Through the last three years of my undergrad, I have worked closely with a professor in my university and we published several papers together. Once I graduate this spring, I plan on working for two years before going back and applying for graduate school.

I am wondering if it would be “weird” if I ask my professor to write me a reccommendation letter now and save it for two years when I apply. He has previously told me he’d love to write me a very strong reccomendation letter for grad school. However, he is a bit old and he tends to forget some details in a few months so I am worried that in two years he would forget many details he would have otherwise included in the letter.

1 Answer 1


It's certainly acceptable to ask. But:

  • In the US, at least, most universities require the professors to electronically upload their letters directly. So, having him write a letter and hand it to you might not be all that helpful -- you'll still need him to upload it when you apply to grad school. If you're worried about him dying, you might be able to get another professor to upload his letter on his behalf...but that gets a little tricky.
  • A lot of students have plans to go to grad school N years after graduation -- but at least anecdotally, it seems like the vast majority of those students change their plans and never end up in grad school. So, he may be reluctant to write a letter that has a good chance (at least statistically) of never being used.

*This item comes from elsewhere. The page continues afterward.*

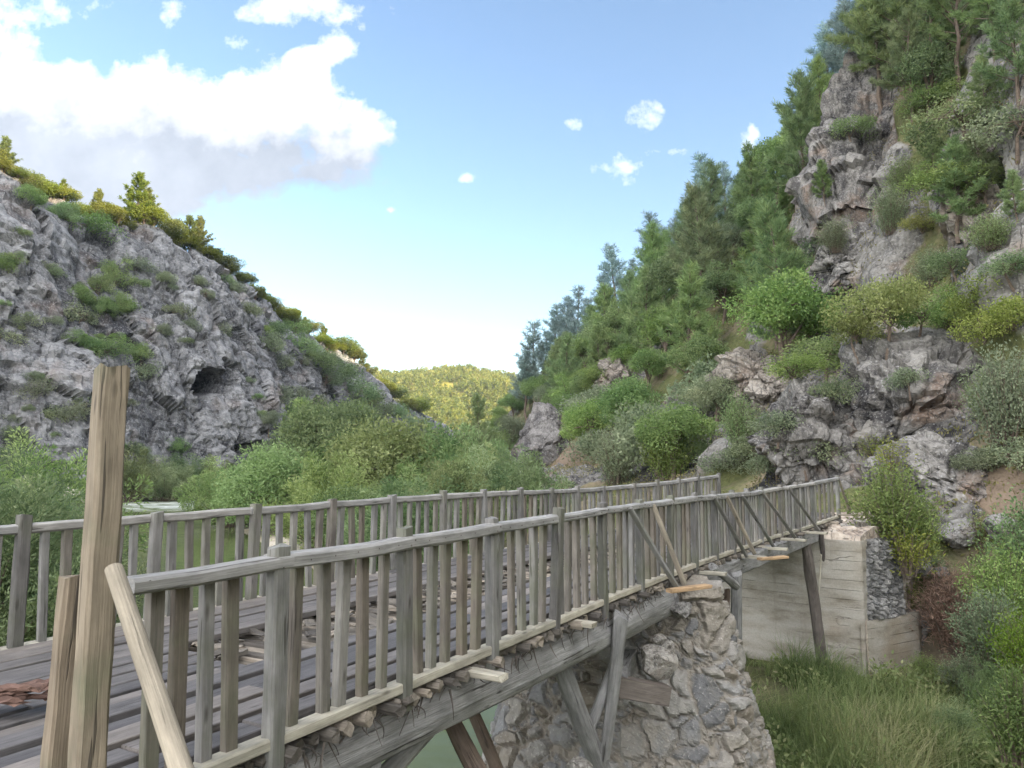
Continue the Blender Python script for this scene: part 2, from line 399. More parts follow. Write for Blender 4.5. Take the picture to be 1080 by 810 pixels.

I would just discuss this openly with him -- tell him that you plan to ask for a letter in 2 years, and want to make sure that all the details aren't forgotten before then (it is not necessary to suggest that he is senile or at risk of dying).

  • He may write some notes to help himself write it, or he may agree to write the entire letter now.
  • If not, this conversation gives you an opening to write your notes and e-mail them to him -- including some bullets that summarize your work and others that record any subjective evaluations he's shared with you. Then, two years from now, all you have to do is reply to this message and tell him you need the letter.
  • Actually, there is a reason to ask for the letter now and to send you an informal copy. In the future, when you want to ask for a formal LOR, you can attach the one you got as a reminder of what the professor thought of you back then. Something for your files. And you know before you ask, what the letter will likely say. But +1.
    – Buffy
    Mar 16, 2019 at 20:21
  • 1
    Agree - if the professor is willing to write the letter now and upload it in 2 years, that's great news for OP. Even better if they share it with OP. The professor may not be willing to do this, especially at such an early stage, however (I would usually not).
    – cag51
    Mar 16, 2019 at 21:06
  • One college I know of has, in essence, an escrow service. The professor writes a letter, deposits it with the office, and the office can then forward it in the future to grad schools. Check with your institution.